Given problem
Nothing after the line with "shaker(706, 3.95, 'small" belongs in the copy; extract the lines below from the top through that line, pictures left out.

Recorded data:
↓↓↓

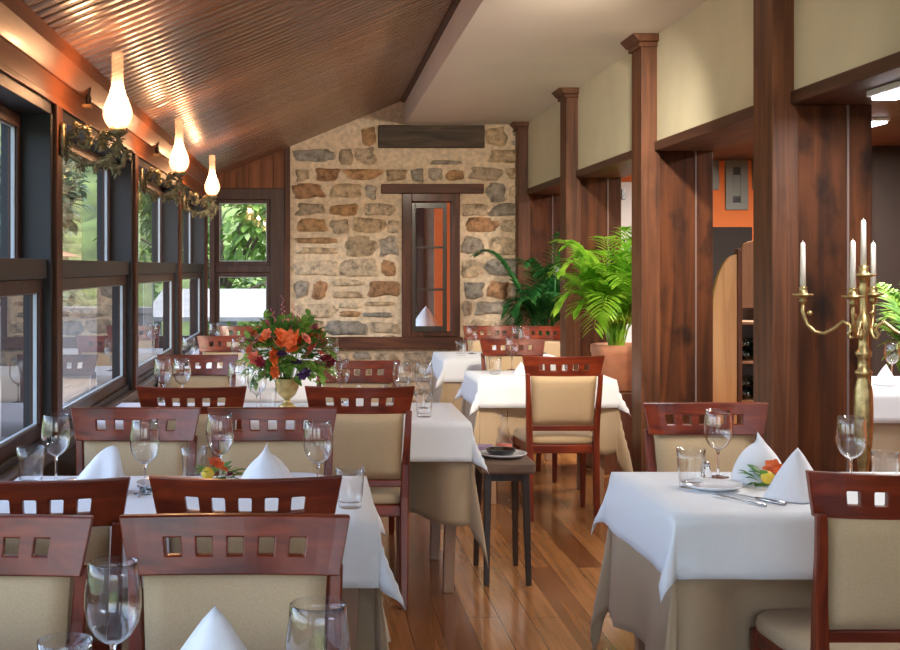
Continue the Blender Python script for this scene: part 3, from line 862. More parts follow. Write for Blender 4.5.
# salt shakers
def shaker(px, d, label):
    r = empty('salt_shaker', (pos(px, d), d, ZI)); tag(r, label, 'salt shaker')
    MB().lathe([(.016, 0), (.018, .01), (.014, .035), (.011, .045)], 14).build('body', M['solidglass'], r)
    MB().lathe([(.0125, .044), (.0125, .054), (.006, .06), (.001, .061)], 14).build('cap', M['steel'], r)
shaker(706, 3.95, 'small salt shaker between tumbler and wine glass on the right-hand table')

# ---------------------------------------------------------------- flowers
def blossom(mb, c, r, rng, n=7, layers=3):
    c = Vector(c)
    ax = Vector((rng.uniform(-1, 1), rng.uniform(-1, .3), rng.uniform(.1, 1))).normalized()
    a = ax.orthogonal().normalized(); b = ax.cross(a); mb.smooth = True
    for l in range(layers):
        rr = r * (1 - .25 * l); tilt = .25 + .45 * l; m = n - l
        for k in range(m):
            an = 2 * PI * (k + .5 * l) / m; u = a * math.cos(an) + b * math.sin(an); w = ax.cross(u)
            p0 = c + ax * r * .1 * l; p1 = p0 + u * rr * .6 * math.cos(tilt) + ax * rr * .6 * math.sin(tilt); p2 = p0 + u * rr * math.cos(tilt * .7) + ax * rr * math.sin(tilt * .7)
            nb = len(mb.v); hw = rr * .36
            mb.v += [tuple(p0), tuple(p1 + w * hw), tuple(p2 + w * hw * .55), tuple(p2 + u * rr * .08), tuple(p2 - w * hw * .55), tuple(p1 - w * hw), tuple(p1 - ax * rr * .05)]
            mb.face((nb, nb + 1, nb + 6)); mb.face((nb, nb + 6, nb + 5)); mb.face((nb + 6, nb + 1, nb + 2, nb + 3)); mb.face((nb + 6, nb + 3, nb + 4, nb + 5))
def leaf(mb, base, direction, ln, w, droop=.2, side=None):
    d = Vector(direction).normalized(); up = Vector((0, 0, 1)); s = side or d.cross(up)
    if s.length < .05: s = Vector((1, 0, 0))
    s.normalize(); nrm = s.cross(d); base = Vector(base); nb = len(mb.v); prev = None
    for (t, ww) in ((0, .12), (.3, .9), (.6, 1), (.85, .5), (1, .03)):
        p = base + d * ln * t - up * ln * droop * t * t
        mb.v += [tuple(p - s * w * ww / 2 + nrm * w * .12 * ww), tuple(p), tuple(p + s * w * ww / 2 + nrm * w * .12 * ww)]
    for i in range(4):
        q = nb + 3 * i; mb.face((q, q + 1, q + 4, q + 3)); mb.face((q + 1, q + 2, q + 5, q + 4))

vx, vy = pos(287, 5.98), 5.98
v = MB().lathe([(.038, 0), (.042, .006), (.03, .018), (.014, .03), (.016, .042), (.040, .062), (.055, .092), (.058, .12), (.054, .135), (.056, .142), (.05, .14), (.05, .12), (.03, .07), (.001, .062)], 28).build('vase', M['vase'])
v.location = (vx, vy, ZI); tag(v, 'golden footed vase holding the large bouquet', 'vase')
bq = empty('bouquet', (vx, vy, ZI + .115)); tag(bq, 'large mixed bouquet of orange, coral and wine red flowers with green leaves', 'bouquet')
rng = random.Random(5)
mb = MB(); mb.smooth = True
for i in range(520):
    th = rng.uniform(0, 2 * PI); el = rng.uniform(-.6, 1.4); R = rng.uniform(.09, .20)
    dr = Vector((math.cos(th) * math.cos(el), math.sin(th) * math.cos(el), math.sin(el) * (.72 if el > 0 else 1)))
    p = Vector((0, 0, .15)) + dr * R; d2 = (dr + Vector((rng.uniform(-.6, .6), rng.uniform(-.6, .6), rng.uniform(-.3, .6)))).normalized()
    leaf(mb, p, d2, rng.uniform(.045, .085), rng.uniform(.026, .042), .2)
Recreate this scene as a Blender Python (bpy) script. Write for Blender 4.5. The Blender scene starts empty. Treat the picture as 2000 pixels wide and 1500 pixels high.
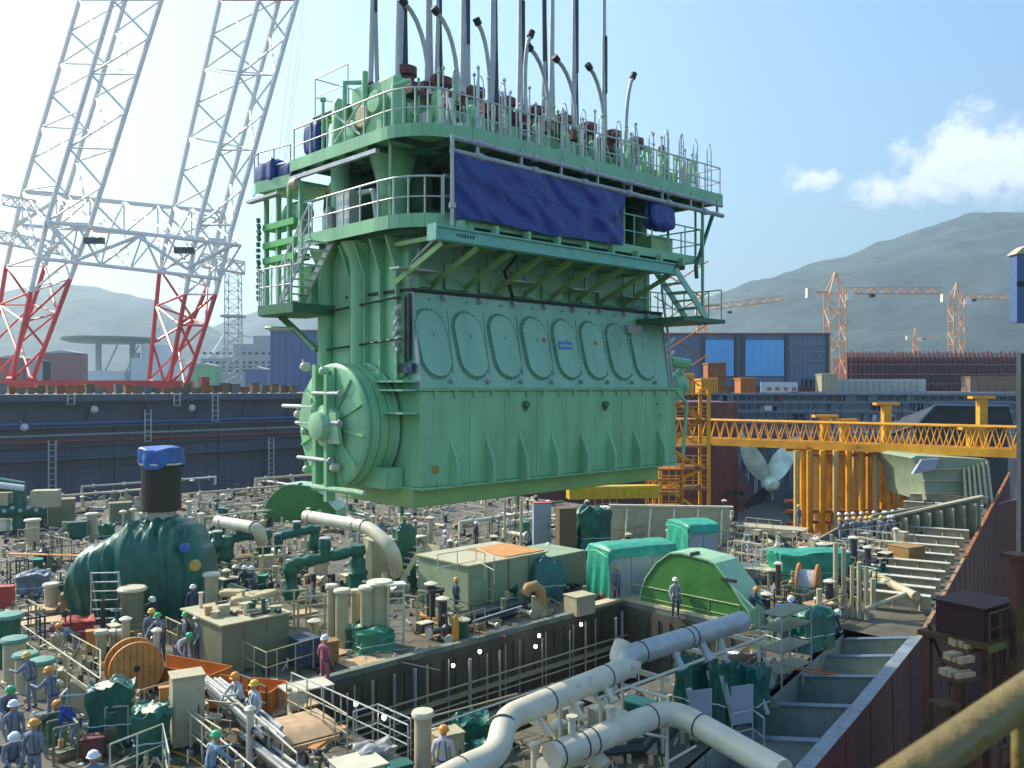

↑↑↑

Full answer
Continue the Blender Python script for this scene: part 3, from line 862. More parts follow. Write for Blender 4.5.
# salt shakers
def shaker(px, d, label):
    r = empty('salt_shaker', (pos(px, d), d, ZI)); tag(r, label, 'salt shaker')
    MB().lathe([(.016, 0), (.018, .01), (.014, .035), (.011, .045)], 14).build('body', M['solidglass'], r)
    MB().lathe([(.0125, .044), (.0125, .054), (.006, .06), (.001, .061)], 14).build('cap', M['steel'], r)
shaker(706, 3.95, 'small salt shaker between tumbler and wine glass on the right-hand table')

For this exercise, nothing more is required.